Now in the case of this specific baby sensory video, the ratio of male to female humanized elements is not as stark as a Bugs Bunny cartoon. Females are not completely absent or marginalized. Still, the male elements are the majority: the moon, sun, raindrops, and umbrellas all appear to be male, while the cloud and a handful of stars all appear female.

Before I lose anyone who thinks that I’m overreacting to baby videos and cartoons, and that they cannot possibly be as harmful as I have suggested, let me clarify. The video analyzed above is innocuous and will not harm or impair my granddaughter.

Yet, as she grows, she will be bombarded by all the faulty messages of our broader culture and our church cultures. And, unlike the video, the resulting cacophony is potentially debilitating to not only her, but all our youth, both females and males.

Some of the most insidious messages about gender in our churches are communicated through silence. Even Christian communities that adhere to an egalitarian theology may affirm the erroneous belief that females are worth less than males. As I’ve written elsewhere, “If not a deliberate focus, it can be easy for pastors to unintentionally avoid preaching on women; in the Old Testament, named men outnumber women by about 10 to 1, and women are also far outnumbered in the New Testament.”

In addition, feminine imagery and metaphors for God in the Bible are often overlooked while masculine imagery and metaphors are centralized. The absence of engagement with Bible women and feminine imagery for the divine confirms what our broader culture has affirmed, that males are more valuable. In fact, these oversights suggest that females, even biblical ones, are barely worth mentioning.

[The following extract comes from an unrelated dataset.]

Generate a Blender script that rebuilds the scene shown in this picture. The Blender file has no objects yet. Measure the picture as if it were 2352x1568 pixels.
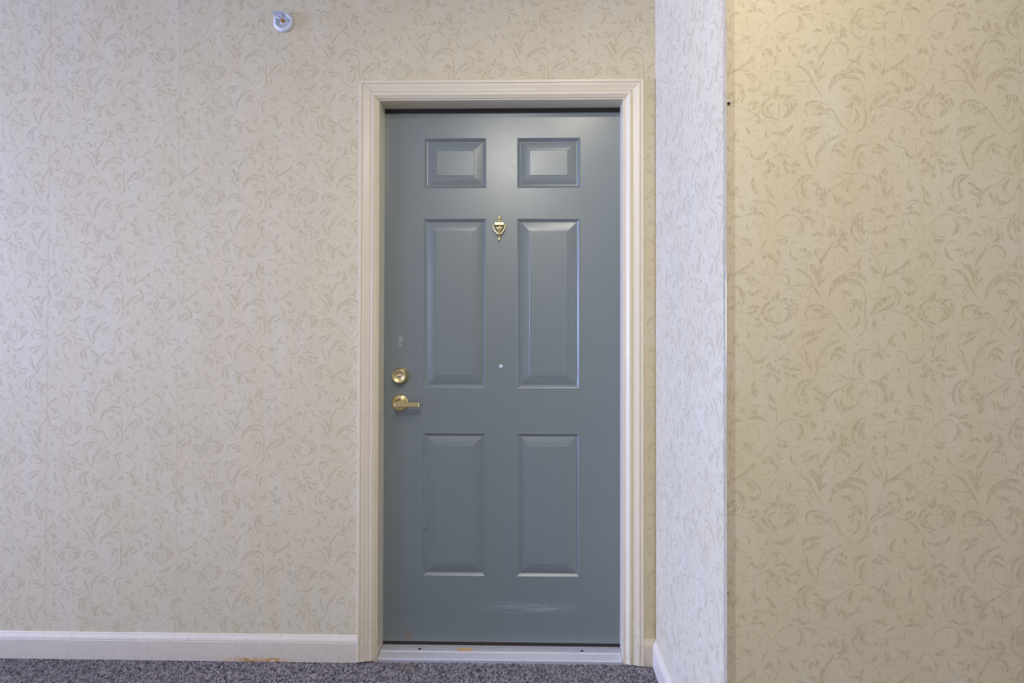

Furthermore, when pastors do preach on female characters, the message is often directed exclusively at women, as if men cannot learn from female Bible figures. Think Proverbs 31 for Mother’s Day, or sermons on Ruth and Esther. However, when pastors preach on male biblical characters, the sermon is usually directed at both men and women, implying that males are human, and anything that is focused on them is of value to everyone. Meanwhile, anything that is focused on females is merely feminine, and therefore, not quite fully human or relevant to males.

Just for fun, when was the last time you heard or preached a sermon based on a biblical female character that was intended as a model of healthy engagement with God for both males and females? If it was recently, then excellent!

Such sermons communicate female value simply through the sanctioning of female subjects to take up sacred time and space.

Even so, we still have a long way to go.